▶ TO DO
Set down the full listing exactly as given. Any pictures are to be left out.

▶ INFORMATION SUPPLIED
- - - -
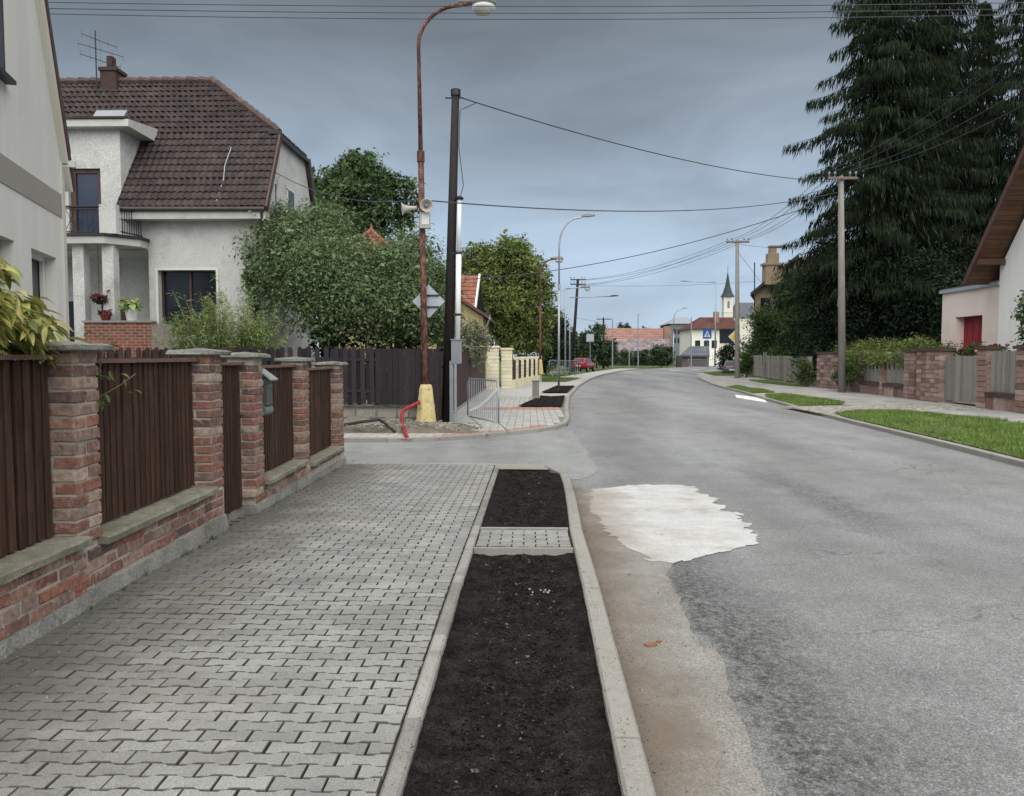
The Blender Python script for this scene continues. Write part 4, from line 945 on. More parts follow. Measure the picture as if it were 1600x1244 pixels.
for z in (5.03, 5.66): b.beam((XL, 20.95, z), (-11.93, 20.95, z), .03, .03)
rl = b.build('balcony_panel', M['dkmetal'], h2)
b = MB(); b.tube([(XL, 20.95, 5.72), (-11.9, 20.95, 5.72)], .03, 6); b.build('handrail', M['dkmetal'], rl)
b = MB(); b.b2((-11.92, 20.93, 4.977), (-11.45, 21.13, 5.78)); b.build('balcony_pier', M['stucco'], h2)
b = MB()
for i in range(9): b.beam((-11.42 + .02 * i, 21.2 + .09 * i, 4.98), (-11.42 + .02 * i, 21.2 + .09 * i, 5.72), .016, .016)
for z in (5.06, 5.70): b.beam((-11.43, 21.15, z), (-11.25, 21.97, z), .03, .03)
b.build('railing', M['dkmetal'], h2)
for xa in (-12.62, -11.78): b = MB(); b.b2((xa - .16, 21.05, 1.13), (xa + .16, 21.35, 4.70)); b.build('column', M['stucco'], h2)
# terrace parapet of red bricks
b = MB(); b.b2((-12.30, 20.71, -.3), (-10.42, 20.93, 2.50)); b.b2((-10.64, 20.931, -.3), (-10.42, 21.97, 2.50)); tp = b.build('terrace_parapet', M['mortar'], h2)
b = MB(); z = 2.50; k = 0
while z > .9:
    x = -12.30 - (.12 if k % 2 else 0)
    while x < -10.43:
        xa, xb = max(x + .013, -12.3), min(x + .227, -10.42)
        if xb - xa > .03: b.b2((xa, 20.699, z - .072), (xb, 20.705, z - .012))
        x += .24
    z -= .083; k += 1
b.build('bricks', M['redbrick'], tp, kind='stuff')
b = MB(); b.b2((-12.34, 20.66, 2.503), (-10.38, 20.97, 2.555)); b.build('parapet_cap', M['kerb'], tp)
# chimney, aerial
b = MB(); b.b2((-13.84, 24.6, 9.3), (-13.32, 25.2, 10.78)); b.b2((-13.88, 24.56, 10.78), (-13.28, 25.24, 10.89)); b.b2((-13.70, 24.75, 10.89), (-13.52, 25.0, 11.3)); ch = b.build('chimney', M['chim'], rf)
b = MB(); b.tube([(-13.9, 24.5, 9.8), (-13.9, 24.5, 12.0)], .02, 6)
for z, l in ((11.75, .5), (11.45, .7), (11.12, .6)):
    b.tube([(-13.9 - l * .6, 24.5 - .25, z + .05), (-13.9 + l, 24.5 + .35, z - .15)], .012, 5)
    for j in range(5): c = Vector((-13.9 - l * .6 + 1.6 * l * j / 4, 24.5 - .25 + .6 * j / 4, z + .05 - .2 * j / 4)); b.tube([c + Vector((0, 0, -.13)), c + Vector((0, 0, .13))], .006, 4)
tag(b.build('aerial', M['dkmetal'], rf))
b = MB(); b.b2((-7.95, 21.93, 4.15), (-7.72, 21.995, 4.42)); b.build('wall_lamp', M['dkmetal'], h2)
# ------------------------------------------------------------------ foliage helpers
def unit(n):
    v = np.random.normal(0, 1, (n, 3)); return v / np.linalg.norm(v, axis=1)[:, None]
def leaf_quads(P, size, outward=None, droop=.25, asp=.5, jit=.48):
    n = len(P); nr = unit(n)
    if outward is not None: nr = nr * .8 + outward * .7 + np.array((0, 0, .35))
    nr /= np.linalg.norm(nr, axis=1)[:, None]
    t = unit(n) - np.array((0, 0, droop)); t -= nr * (t * nr).sum(1)[:, None]; t /= np.linalg.norm(t, axis=1)[:, None] + 1e-6
    b = np.cross(nr, t); s = (size * np.exp(np.random.normal(0, jit, n)))[:, None]
    fold = nr * s * .12
    return np.stack((P, P + t * s * .5 + b * s * asp * .5 + fold, P + t * s, P + t * s * .5 - b * s * asp * .5 + fold), 1)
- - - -
▶ WORKED ANSWER
The Blender Python script for this scene continues. Write part 4, from line 945 on. More parts follow. Measure the picture as if it were 1600x1244 pixels.
for z in (5.03, 5.66): b.beam((XL, 20.95, z), (-11.93, 20.95, z), .03, .03)
rl = b.build('balcony_panel', M['dkmetal'], h2)
b = MB(); b.tube([(XL, 20.95, 5.72), (-11.9, 20.95, 5.72)], .03, 6); b.build('handrail', M['dkmetal'], rl)
b = MB(); b.b2((-11.92, 20.93, 4.977), (-11.45, 21.13, 5.78)); b.build('balcony_pier', M['stucco'], h2)
b = MB()
for i in range(9): b.beam((-11.42 + .02 * i, 21.2 + .09 * i, 4.98), (-11.42 + .02 * i, 21.2 + .09 * i, 5.72), .016, .016)
for z in (5.06, 5.70): b.beam((-11.43, 21.15, z), (-11.25, 21.97, z), .03, .03)
b.build('railing', M['dkmetal'], h2)
for xa in (-12.62, -11.78): b = MB(); b.b2((xa - .16, 21.05, 1.13), (xa + .16, 21.35, 4.70)); b.build('column', M['stucco'], h2)
# terrace parapet of red bricks
b = MB(); b.b2((-12.30, 20.71, -.3), (-10.42, 20.93, 2.50)); b.b2((-10.64, 20.931, -.3), (-10.42, 21.97, 2.50)); tp = b.build('terrace_parapet', M['mortar'], h2)
b = MB(); z = 2.50; k = 0
while z > .9:
    x = -12.30 - (.12 if k % 2 else 0)
    while x < -10.43:
        xa, xb = max(x + .013, -12.3), min(x + .227, -10.42)
        if xb - xa > .03: b.b2((xa, 20.699, z - .072), (xb, 20.705, z - .012))
        x += .24
    z -= .083; k += 1
b.build('bricks', M['redbrick'], tp, kind='stuff')
b = MB(); b.b2((-12.34, 20.66, 2.503), (-10.38, 20.97, 2.555)); b.build('parapet_cap', M['kerb'], tp)
# chimney, aerial
b = MB(); b.b2((-13.84, 24.6, 9.3), (-13.32, 25.2, 10.78)); b.b2((-13.88, 24.56, 10.78), (-13.28, 25.24, 10.89)); b.b2((-13.70, 24.75, 10.89), (-13.52, 25.0, 11.3)); ch = b.build('chimney', M['chim'], rf)
b = MB(); b.tube([(-13.9, 24.5, 9.8), (-13.9, 24.5, 12.0)], .02, 6)
for z, l in ((11.75, .5), (11.45, .7), (11.12, .6)):
    b.tube([(-13.9 - l * .6, 24.5 - .25, z + .05), (-13.9 + l, 24.5 + .35, z - .15)], .012, 5)
    for j in range(5): c = Vector((-13.9 - l * .6 + 1.6 * l * j / 4, 24.5 - .25 + .6 * j / 4, z + .05 - .2 * j / 4)); b.tube([c + Vector((0, 0, -.13)), c + Vector((0, 0, .13))], .006, 4)
tag(b.build('aerial', M['dkmetal'], rf))
b = MB(); b.b2((-7.95, 21.93, 4.15), (-7.72, 21.995, 4.42)); b.build('wall_lamp', M['dkmetal'], h2)
# ------------------------------------------------------------------ foliage helpers
def unit(n):
    v = np.random.normal(0, 1, (n, 3)); return v / np.linalg.norm(v, axis=1)[:, None]
def leaf_quads(P, size, outward=None, droop=.25, asp=.5, jit=.48):
    n = len(P); nr = unit(n)
    if outward is not None: nr = nr * .8 + outward * .7 + np.array((0, 0, .35))
    nr /= np.linalg.norm(nr, axis=1)[:, None]
    t = unit(n) - np.array((0, 0, droop)); t -= nr * (t * nr).sum(1)[:, None]; t /= np.linalg.norm(t, axis=1)[:, None] + 1e-6
    b = np.cross(nr, t); s = (size * np.exp(np.random.normal(0, jit, n)))[:, None]
    fold = nr * s * .12
    return np.stack((P, P + t * s * .5 + b * s * asp * .5 + fold, P + t * s, P + t * s * .5 - b * s * asp * .5 + fold), 1)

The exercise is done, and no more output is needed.